Frágil en apariencia, pero fuerte, recia y valerosa, la pongueta Nélida Pérez Alonso no dejó de trabajar ni un solo día de su vida para labrar un camino en mitad de la adversidad
Tiempo de lectura: 4 minutosNélida Pérez Alonso. | Xuan Cueto
Apoyada en el quicio de la puerta, rodeada de plantas y tomateras, en medio de un bosque tupido y un rumor fresco de arroyo, Neli parece una mariposa: frágil en apariencia, pero fuerte, recia y valerosa.
Sus alas, serían son sus manos: finas y largas. Dos extremidades que siempre le sirvieron para “volar” y moverse por su hábitat, ayudándola a labrar un camino que – en sus inicios y también luego- no resultó fácil de andar.
Nació en Priesca, tres meses antes de que estallara la guerra, en plena eclosión de la primavera de 1936, un 19 de abril. Y aunque ella no lo recuerda y sólo lo sabe porque se lo contaron, sus primeros años de vida estuvieron rodeados de miedo, de tristeza, angustias y necesidad. De ruido de bombardeos, humedad de cuevas, madres llorando e incertidumbre. Y eso, marca.
Luego, con 6 años, perdió a su madre, Verónica. Y quedó, ella que era la pequeña de tres hermanos varones, sola ante el cuidado de una casa que rezumaba tristeza. Aun hoy, cerrando los ojos, puede sentir el tacto rugoso del tabique de madera que separaba su casa de la de su vecina, Pacita, que tanto la cuidó y acabó convirtiéndose en una segunda madre para ella.
Dice que nunca tuvo ilusiones: más allá de que la cosecha fuese buena o no lloviera para ir a castañas. Más allá de tener salud o leña suficiente para prender el fuego que iluminaba la estancia de noche, mientras ella amasaba los tortos de la cena familiar.
Así que, como tantas mujeres de entonces, Neli no barajó más opción que trabajar. Y siendo bien niña, mucho antes de terminar la escuela, ya se ocupaba de sallar, de ordeñar el ganado, de llevar el agua a casa, de ir al molino, de lavar en el río, de guisar, de limpiar, de recoger la cosecha, de ayudar en la matanza… Y, además, aprendió el oficio de hilandera, ocupándose de trabajar la lana para luego afanarla en la rueca y tejer jerséis, calcetines, colchas y demás prendas.
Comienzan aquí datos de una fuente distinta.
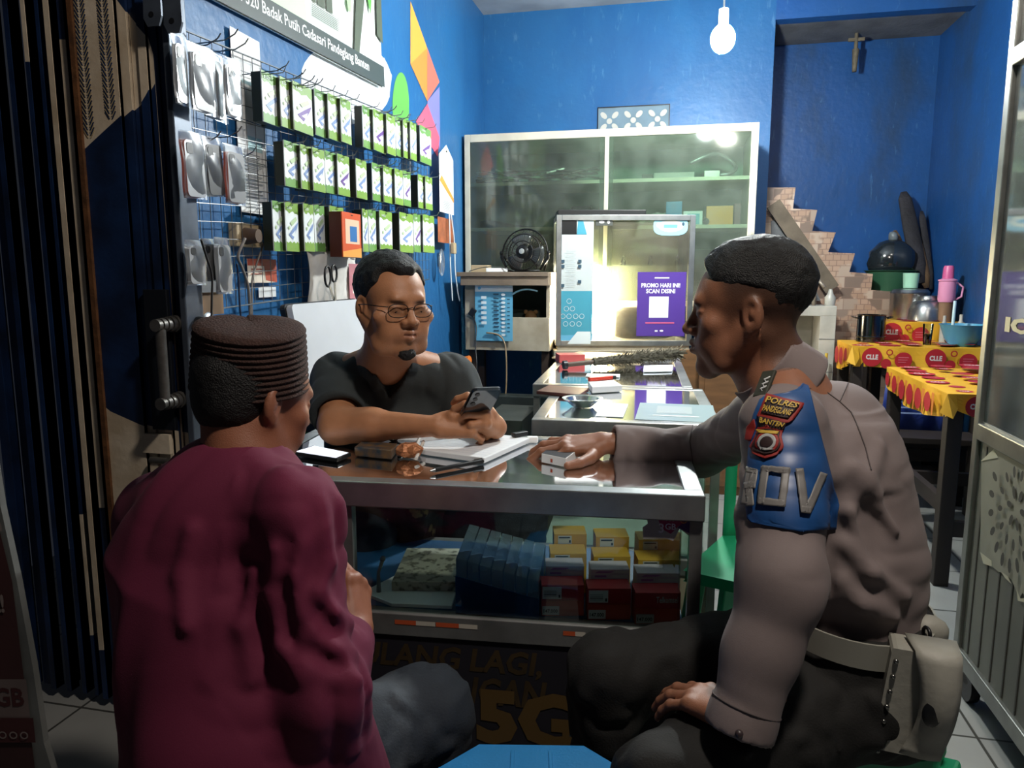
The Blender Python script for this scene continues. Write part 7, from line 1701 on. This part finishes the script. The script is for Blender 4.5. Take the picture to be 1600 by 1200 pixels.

Se casó a los 25 años, con Lito Huerta, un buen hombre con el que tuvo tres hijos. Y enseguida se trasladaron a vivir a Sellañu, al Pilanegru, a la casa que aun hoy ella habita: un reducto de ladrillo en medio de prados y laderas, envuelto en bosque y ruidos de agua.
Puede decirse que Neli no dejó de trabajar ni un solo día de su vida. Aún hoy, casi rozando las 9 décadas, ocupa el tiempo cuidando una preciosa huerta en la que crecen berzas, vainillas, tomates, patatas, cebollas, fabes… una despensa que atiende cada día con banda sonora de cacareo de gallinas, trinar de pájaros y maullidos de gatos.
Quizás, si fuera una mariposa, Neli sería muy verde: como la tierra que la rodea. Verde clorofila, como alimento: porque las mujeres valientes, como ella, son nutrientes para el presente y el futuro, igual que lo fueron para el pasado que habitaron y labraron.